----- TASK INPUT
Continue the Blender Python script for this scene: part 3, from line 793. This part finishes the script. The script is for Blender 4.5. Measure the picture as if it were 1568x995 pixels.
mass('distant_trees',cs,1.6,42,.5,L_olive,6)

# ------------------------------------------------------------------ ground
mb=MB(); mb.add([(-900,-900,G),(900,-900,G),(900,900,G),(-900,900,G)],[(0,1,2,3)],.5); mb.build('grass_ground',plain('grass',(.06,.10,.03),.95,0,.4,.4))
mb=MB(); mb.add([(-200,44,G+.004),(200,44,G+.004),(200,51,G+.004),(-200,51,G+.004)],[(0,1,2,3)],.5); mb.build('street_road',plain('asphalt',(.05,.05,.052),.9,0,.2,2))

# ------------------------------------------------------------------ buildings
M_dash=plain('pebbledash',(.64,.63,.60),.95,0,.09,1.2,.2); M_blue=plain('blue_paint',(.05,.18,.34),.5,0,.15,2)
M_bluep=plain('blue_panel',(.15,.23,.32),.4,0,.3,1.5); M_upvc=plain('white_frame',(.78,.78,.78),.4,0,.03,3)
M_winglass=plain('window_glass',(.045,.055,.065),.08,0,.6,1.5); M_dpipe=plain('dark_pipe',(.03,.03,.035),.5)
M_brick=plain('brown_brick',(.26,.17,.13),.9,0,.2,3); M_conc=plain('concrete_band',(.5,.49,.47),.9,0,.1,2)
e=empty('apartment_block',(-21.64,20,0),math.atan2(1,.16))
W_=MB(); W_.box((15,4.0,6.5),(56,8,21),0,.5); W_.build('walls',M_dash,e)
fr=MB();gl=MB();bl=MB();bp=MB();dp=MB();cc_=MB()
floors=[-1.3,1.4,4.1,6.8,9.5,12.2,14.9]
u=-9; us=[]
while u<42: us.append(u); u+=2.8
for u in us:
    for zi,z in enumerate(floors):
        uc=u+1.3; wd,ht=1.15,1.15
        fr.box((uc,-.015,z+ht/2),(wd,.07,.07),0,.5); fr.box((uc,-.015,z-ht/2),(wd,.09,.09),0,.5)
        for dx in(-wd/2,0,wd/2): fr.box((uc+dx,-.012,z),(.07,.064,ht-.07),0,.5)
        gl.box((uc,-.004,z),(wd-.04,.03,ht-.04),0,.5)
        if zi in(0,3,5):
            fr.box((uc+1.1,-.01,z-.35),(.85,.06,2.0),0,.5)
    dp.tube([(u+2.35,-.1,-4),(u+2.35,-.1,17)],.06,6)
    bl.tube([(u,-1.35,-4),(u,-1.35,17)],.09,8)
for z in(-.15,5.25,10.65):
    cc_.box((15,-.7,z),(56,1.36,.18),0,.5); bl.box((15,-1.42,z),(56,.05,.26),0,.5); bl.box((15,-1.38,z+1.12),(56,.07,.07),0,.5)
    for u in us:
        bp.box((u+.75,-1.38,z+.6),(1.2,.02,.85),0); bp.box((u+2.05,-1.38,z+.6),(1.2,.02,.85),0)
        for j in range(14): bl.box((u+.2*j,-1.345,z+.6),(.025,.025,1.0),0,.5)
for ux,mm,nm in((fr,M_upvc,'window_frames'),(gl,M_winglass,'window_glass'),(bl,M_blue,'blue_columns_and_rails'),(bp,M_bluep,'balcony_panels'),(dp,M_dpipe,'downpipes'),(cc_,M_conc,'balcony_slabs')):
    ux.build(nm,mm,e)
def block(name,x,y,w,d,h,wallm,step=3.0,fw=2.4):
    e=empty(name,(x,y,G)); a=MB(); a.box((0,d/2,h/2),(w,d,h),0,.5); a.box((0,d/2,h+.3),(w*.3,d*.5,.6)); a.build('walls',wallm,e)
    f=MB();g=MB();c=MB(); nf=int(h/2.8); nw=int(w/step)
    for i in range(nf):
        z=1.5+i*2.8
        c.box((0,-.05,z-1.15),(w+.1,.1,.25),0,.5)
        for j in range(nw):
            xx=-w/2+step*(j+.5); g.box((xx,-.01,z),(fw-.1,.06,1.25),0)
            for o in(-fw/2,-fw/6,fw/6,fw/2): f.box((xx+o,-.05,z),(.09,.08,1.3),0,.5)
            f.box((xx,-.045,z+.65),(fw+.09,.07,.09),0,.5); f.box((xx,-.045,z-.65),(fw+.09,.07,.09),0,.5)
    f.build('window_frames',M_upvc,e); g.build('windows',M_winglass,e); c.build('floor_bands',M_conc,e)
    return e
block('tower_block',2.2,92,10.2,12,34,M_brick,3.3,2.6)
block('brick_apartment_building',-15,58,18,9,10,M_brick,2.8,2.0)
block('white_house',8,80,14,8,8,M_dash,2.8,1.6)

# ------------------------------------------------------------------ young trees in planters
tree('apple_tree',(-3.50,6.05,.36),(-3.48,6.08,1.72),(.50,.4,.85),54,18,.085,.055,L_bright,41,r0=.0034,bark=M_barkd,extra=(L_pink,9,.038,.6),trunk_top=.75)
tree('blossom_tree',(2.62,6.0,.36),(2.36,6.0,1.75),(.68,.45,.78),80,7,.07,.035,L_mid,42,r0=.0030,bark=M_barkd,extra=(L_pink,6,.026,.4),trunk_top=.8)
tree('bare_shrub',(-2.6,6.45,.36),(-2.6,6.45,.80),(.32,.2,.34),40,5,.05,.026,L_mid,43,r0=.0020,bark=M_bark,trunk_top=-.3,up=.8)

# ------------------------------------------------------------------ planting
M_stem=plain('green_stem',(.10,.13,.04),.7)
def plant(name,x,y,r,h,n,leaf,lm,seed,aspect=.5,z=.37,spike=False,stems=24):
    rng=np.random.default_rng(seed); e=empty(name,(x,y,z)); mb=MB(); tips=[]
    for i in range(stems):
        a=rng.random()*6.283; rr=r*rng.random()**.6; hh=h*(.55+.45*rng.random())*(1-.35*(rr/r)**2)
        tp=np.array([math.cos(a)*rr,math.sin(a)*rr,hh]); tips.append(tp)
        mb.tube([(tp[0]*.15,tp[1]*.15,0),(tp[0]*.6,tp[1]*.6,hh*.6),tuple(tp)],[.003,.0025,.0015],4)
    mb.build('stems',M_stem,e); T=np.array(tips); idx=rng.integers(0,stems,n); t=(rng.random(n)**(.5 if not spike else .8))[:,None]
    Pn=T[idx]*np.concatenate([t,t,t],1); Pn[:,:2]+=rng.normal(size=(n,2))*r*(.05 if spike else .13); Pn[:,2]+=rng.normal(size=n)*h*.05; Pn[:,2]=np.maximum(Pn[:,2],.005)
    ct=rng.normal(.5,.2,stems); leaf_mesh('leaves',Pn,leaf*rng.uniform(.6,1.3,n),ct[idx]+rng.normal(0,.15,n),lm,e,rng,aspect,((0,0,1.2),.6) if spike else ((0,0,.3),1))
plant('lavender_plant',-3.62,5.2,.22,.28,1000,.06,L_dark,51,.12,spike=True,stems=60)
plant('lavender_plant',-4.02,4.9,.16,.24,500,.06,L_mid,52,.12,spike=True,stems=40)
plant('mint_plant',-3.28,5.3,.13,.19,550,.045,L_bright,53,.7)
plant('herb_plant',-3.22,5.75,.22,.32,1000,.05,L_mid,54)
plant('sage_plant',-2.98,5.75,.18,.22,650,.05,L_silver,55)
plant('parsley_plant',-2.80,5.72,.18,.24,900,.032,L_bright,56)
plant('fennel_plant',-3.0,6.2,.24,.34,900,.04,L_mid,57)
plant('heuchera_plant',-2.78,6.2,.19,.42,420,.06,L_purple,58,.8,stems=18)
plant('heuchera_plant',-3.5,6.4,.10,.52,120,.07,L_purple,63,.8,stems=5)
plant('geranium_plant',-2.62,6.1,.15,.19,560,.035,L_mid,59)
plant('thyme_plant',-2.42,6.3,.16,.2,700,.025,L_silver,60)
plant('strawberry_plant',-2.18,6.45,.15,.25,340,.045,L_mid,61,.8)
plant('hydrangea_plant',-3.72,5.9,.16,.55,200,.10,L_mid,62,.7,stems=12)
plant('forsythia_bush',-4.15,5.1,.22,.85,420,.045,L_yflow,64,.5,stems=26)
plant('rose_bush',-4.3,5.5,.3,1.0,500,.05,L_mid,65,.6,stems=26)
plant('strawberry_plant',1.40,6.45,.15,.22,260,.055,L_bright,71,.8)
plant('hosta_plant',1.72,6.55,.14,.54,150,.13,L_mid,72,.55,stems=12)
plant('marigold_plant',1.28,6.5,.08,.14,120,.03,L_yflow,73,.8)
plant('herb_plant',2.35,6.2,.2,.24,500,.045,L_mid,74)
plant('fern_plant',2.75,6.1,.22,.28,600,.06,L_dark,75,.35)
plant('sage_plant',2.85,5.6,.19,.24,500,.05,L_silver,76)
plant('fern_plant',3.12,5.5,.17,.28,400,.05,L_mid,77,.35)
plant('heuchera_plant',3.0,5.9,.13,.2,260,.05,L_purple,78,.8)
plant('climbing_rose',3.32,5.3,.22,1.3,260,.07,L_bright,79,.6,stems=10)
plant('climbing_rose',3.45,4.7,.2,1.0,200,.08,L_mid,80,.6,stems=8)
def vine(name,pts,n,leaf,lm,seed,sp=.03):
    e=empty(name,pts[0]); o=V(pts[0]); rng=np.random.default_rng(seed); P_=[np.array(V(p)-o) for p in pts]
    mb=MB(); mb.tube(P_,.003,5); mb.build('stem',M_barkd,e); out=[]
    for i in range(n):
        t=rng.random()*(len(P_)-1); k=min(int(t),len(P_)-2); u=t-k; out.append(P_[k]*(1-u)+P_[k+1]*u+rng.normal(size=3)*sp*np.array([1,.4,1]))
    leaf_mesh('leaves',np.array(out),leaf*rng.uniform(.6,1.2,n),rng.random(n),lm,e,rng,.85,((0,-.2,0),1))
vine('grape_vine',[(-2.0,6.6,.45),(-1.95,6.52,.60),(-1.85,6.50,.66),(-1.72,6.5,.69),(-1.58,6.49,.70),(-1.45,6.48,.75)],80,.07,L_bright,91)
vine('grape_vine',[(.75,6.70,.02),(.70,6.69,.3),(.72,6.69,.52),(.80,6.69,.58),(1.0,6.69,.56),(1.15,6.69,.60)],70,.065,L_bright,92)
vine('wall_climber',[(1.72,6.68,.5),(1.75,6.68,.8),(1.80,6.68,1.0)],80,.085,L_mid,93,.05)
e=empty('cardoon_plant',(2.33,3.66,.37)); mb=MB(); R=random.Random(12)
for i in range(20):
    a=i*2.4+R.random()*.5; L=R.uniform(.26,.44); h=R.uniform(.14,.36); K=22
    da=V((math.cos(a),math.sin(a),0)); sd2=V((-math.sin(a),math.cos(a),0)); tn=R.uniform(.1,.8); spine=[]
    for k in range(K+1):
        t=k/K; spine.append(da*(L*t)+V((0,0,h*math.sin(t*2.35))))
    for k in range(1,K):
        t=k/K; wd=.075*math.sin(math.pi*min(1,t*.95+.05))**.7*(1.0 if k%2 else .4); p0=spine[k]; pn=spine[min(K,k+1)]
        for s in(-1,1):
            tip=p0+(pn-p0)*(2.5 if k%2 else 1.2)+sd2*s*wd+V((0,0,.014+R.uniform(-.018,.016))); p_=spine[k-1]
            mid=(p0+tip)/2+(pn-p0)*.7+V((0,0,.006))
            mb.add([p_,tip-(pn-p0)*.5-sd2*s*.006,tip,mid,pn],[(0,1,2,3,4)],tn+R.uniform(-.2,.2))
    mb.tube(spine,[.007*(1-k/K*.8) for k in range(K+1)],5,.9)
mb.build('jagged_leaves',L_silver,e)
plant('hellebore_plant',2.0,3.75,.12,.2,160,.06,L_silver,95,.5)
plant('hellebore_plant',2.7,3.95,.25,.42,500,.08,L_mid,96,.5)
----------
----- TASK INPUT
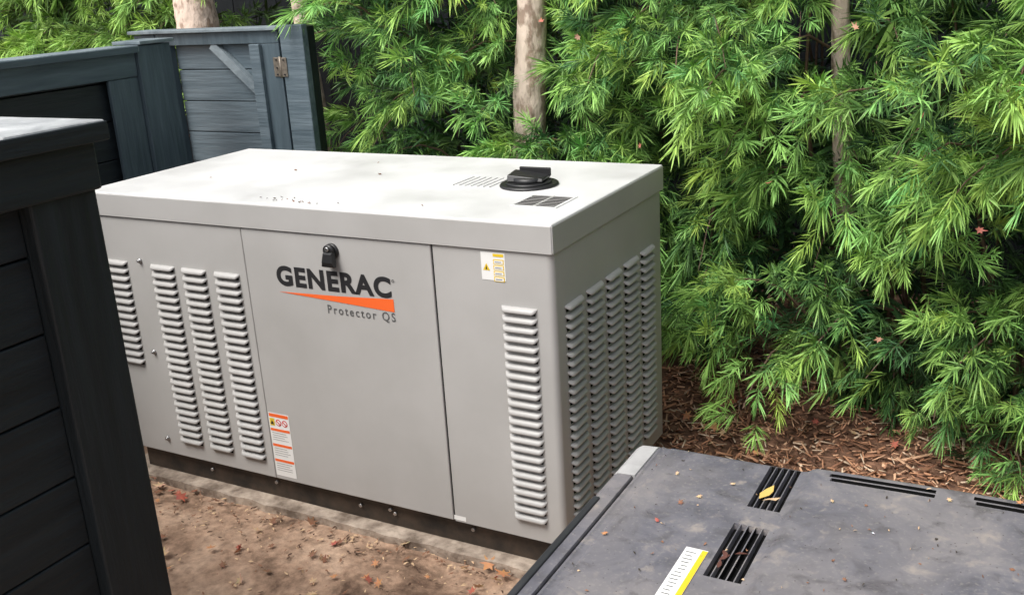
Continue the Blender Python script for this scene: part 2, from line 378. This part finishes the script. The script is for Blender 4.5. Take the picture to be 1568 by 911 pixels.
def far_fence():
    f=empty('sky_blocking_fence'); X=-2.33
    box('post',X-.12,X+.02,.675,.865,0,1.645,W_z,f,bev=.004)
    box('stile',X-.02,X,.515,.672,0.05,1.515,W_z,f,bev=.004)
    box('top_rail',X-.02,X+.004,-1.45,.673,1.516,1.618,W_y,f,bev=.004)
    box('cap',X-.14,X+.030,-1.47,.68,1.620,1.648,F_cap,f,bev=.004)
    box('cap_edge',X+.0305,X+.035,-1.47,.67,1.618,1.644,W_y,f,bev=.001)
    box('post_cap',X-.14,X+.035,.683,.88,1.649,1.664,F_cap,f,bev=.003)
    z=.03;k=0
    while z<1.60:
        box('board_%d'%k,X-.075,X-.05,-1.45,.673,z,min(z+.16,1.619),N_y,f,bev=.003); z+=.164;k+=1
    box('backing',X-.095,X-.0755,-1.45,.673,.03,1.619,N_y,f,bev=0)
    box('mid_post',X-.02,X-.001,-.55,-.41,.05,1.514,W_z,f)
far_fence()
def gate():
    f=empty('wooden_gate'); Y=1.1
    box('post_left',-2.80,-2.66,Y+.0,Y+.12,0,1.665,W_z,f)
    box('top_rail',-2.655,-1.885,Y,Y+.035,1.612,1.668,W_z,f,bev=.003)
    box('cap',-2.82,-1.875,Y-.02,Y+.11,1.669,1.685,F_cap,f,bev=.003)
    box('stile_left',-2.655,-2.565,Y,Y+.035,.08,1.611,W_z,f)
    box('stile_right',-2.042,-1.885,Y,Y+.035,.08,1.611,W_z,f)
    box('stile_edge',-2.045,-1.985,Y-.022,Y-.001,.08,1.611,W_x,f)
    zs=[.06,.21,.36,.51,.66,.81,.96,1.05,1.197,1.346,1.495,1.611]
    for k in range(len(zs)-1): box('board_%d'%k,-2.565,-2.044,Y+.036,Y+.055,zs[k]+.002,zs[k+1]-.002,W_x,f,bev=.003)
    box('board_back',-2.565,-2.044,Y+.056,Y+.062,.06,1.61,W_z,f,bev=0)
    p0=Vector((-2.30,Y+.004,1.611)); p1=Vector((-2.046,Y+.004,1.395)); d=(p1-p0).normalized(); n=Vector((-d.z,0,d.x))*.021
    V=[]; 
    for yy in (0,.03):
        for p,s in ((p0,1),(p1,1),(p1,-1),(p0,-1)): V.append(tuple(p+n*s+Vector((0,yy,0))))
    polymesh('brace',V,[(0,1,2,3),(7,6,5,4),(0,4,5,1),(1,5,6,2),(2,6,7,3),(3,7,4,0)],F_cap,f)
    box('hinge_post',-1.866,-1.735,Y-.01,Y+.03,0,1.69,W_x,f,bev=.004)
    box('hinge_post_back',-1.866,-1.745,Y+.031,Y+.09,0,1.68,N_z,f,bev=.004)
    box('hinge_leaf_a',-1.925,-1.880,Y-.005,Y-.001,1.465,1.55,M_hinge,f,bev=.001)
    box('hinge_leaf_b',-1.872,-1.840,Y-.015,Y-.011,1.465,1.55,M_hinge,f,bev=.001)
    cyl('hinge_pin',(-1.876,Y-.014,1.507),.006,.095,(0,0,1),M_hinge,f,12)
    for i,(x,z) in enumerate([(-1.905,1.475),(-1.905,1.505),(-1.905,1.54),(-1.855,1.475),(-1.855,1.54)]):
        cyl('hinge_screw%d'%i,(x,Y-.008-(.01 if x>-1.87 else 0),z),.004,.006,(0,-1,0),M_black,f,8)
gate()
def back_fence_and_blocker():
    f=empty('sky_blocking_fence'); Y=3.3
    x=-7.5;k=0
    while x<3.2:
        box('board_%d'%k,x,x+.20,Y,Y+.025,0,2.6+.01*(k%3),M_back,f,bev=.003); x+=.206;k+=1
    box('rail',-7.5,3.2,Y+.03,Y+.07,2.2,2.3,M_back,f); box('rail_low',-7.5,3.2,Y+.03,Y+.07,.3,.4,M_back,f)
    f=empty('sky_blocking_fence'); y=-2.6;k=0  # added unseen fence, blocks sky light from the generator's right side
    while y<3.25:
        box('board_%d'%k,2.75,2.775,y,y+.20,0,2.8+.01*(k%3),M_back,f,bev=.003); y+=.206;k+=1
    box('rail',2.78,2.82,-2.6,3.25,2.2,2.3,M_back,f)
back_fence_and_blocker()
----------
----- TASK INPUT
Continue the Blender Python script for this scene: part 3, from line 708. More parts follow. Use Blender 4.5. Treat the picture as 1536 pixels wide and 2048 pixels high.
----------
● THE REQUEST
Taking the material above, extract exactly and only the lines from the line with "were 1568x995 pixels." to the line with "mass('distant_trees',cs,1.6,42,.5,L_olive,6)", inclusive of both.

● SOLUTION FOR THIS PROBLEM
Continue the Blender Python script for this scene: part 3, from line 793. This part finishes the script. The script is for Blender 4.5. Measure the picture as if it were 1568x995 pixels.
mass('distant_trees',cs,1.6,42,.5,L_olive,6)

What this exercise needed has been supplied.